Below, an excerpt from "Where is the Voice Coming From?", written in August 1963* , on the night civil rights leader Medgar Evers was assassinated in his driveway. The narrator of the story is the murderer, and the story is his account of the event; in the story, the name of the civil rights leader is Roland Summers.

He was down. He was down, and a ton load of bricks on his back wouldn’t have laid any heavier. There on his paved driveway, yes sir.

And it wasn’t till the minute before, that the mockingbird had quit singing. He’d been singing up my sassafras tree. Either he was up early, or he hadn’t never gone to bed, he was like me. And the mocker he’d stayed right with me, filling the air till come the crack, till I turned loose of my load. I was like him. I was on top of the world myself. For once.

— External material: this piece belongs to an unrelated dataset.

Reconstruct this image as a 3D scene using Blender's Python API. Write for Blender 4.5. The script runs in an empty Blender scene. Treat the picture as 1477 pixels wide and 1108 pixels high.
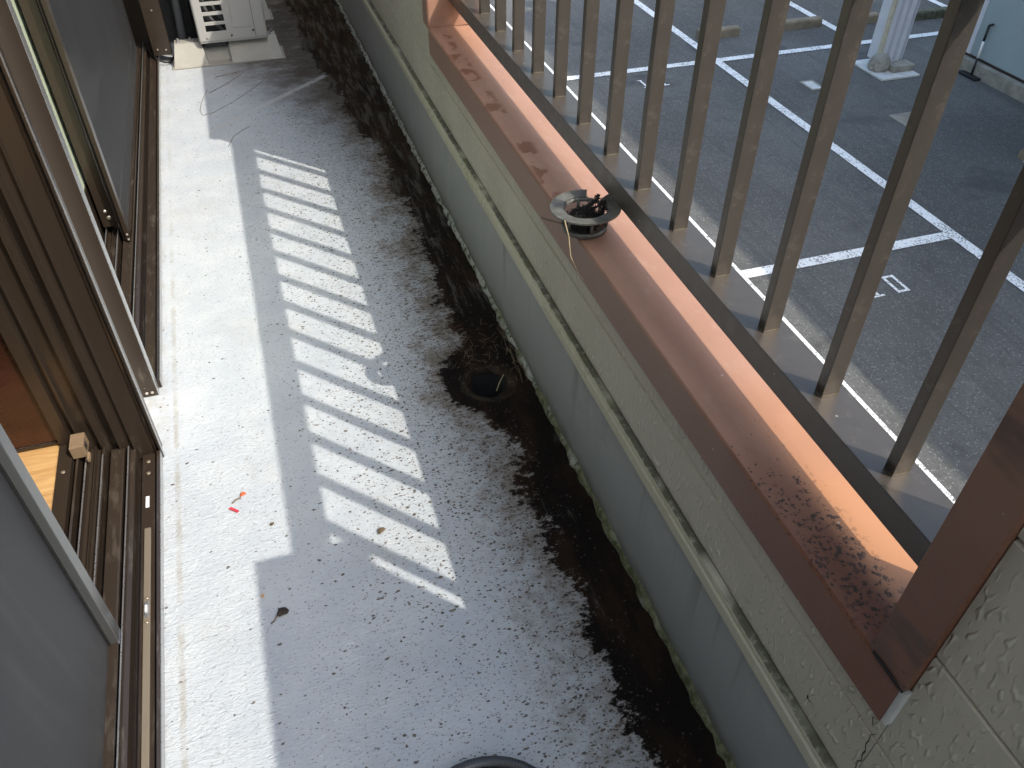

I stepped to the edge of his light there, where he’s laying flat. I says "Roland? There was one way left, for me to be ahead of you and stay ahead of you, by Dad, and I just taken it. Now I’m alive and you ain’t. We ain’t never now, never going to be equals and you know why? One of us is dead. What about that, Roland?" I said. "Well, you seen to it, didn’t you?"

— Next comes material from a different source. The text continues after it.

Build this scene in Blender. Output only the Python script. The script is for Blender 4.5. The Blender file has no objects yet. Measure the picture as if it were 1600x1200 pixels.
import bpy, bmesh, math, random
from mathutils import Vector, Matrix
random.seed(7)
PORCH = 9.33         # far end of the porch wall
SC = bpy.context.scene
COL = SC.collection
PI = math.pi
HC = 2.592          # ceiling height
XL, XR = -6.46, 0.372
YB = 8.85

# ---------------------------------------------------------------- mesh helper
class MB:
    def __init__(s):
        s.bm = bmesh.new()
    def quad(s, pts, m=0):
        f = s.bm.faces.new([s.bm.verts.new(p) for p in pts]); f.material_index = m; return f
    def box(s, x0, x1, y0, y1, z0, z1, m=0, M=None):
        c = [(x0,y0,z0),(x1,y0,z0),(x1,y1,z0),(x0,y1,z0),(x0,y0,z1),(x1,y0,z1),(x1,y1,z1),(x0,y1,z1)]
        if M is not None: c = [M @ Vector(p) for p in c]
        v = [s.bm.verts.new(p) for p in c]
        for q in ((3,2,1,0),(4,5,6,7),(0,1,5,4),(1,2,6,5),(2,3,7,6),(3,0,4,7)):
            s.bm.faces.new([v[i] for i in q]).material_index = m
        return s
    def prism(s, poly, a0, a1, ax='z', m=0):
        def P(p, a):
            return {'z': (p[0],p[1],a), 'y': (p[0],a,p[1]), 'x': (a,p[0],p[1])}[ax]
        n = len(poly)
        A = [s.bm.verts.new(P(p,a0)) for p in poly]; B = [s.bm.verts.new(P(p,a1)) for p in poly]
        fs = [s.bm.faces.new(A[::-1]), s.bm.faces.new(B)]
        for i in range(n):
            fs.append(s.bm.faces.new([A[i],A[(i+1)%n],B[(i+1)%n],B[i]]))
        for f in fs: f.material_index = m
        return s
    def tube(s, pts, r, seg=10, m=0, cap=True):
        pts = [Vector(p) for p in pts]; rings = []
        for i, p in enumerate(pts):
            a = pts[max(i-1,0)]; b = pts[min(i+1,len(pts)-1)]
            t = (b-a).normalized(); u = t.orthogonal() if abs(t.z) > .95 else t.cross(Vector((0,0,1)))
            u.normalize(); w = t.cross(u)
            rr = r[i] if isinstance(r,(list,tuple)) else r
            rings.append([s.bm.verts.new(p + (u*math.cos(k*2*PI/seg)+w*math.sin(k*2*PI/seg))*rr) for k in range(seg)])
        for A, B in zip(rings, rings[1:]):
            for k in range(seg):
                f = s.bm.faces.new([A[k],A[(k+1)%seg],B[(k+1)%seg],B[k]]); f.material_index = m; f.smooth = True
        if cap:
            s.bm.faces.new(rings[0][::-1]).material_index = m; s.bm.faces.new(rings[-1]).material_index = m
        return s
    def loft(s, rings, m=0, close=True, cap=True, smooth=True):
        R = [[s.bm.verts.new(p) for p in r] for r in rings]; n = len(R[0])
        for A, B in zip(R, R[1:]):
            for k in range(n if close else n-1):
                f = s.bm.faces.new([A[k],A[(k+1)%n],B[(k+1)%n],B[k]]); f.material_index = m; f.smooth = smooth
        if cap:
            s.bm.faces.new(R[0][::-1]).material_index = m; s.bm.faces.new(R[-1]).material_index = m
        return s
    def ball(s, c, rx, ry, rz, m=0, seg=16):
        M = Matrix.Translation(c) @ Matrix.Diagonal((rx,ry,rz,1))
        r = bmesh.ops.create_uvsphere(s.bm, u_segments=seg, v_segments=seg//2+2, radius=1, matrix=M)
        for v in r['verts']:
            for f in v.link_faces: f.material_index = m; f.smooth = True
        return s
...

I stood a minute—just to see would somebody inside come out long enough to pick him up. And there she comes, the woman. I doubt she’d been to sleep. Because it seemed to me she’d been in there keeping awake all along.

Eudora Welty died last month in Mississippi, where she had lived almost all of her life. Of her stories written in the sixties, she said that they "reflect the unease, the ambiguities, the sickness and desperation of those days in Mississippi. If they have any special virtue in this respect, it would lie in the fact that they, like the others, are stories written from within—they were part of living here, of my long familiarity with the thoughts and feelings of those around me, in their many shadings and variations and contradictions."

She also said that she had been told, both in praise and in criticism, that she seemed to love all her characters. We are grateful for the body of work, shining with love, that she has left us.

Correction: In the introduction to this piece we wrongly described the date of Medgar Evers' assassination, perhaps drawing on Welty's incorrect recollection that the assassination occurred in August. He was actually murdered on June 12, 1963. Apparently, Eudora Welty did write the story the night she learned of the murder, though her imagined story fit the details of accused killer Byron De la Beckwith (finally convicted on February 5, 1994 after two all-white juries refused to convict him during trials in 1964) so closely that the New Yorker insisted on changing some details before publication later in 1963. The story is available in The Collected Stories of Eudora Welty. New York and London: Harcourt Brace Jovanovich, 1980, starting on page 603.

Thanks to reader Marjory Olson for bringing this mistake to our attention.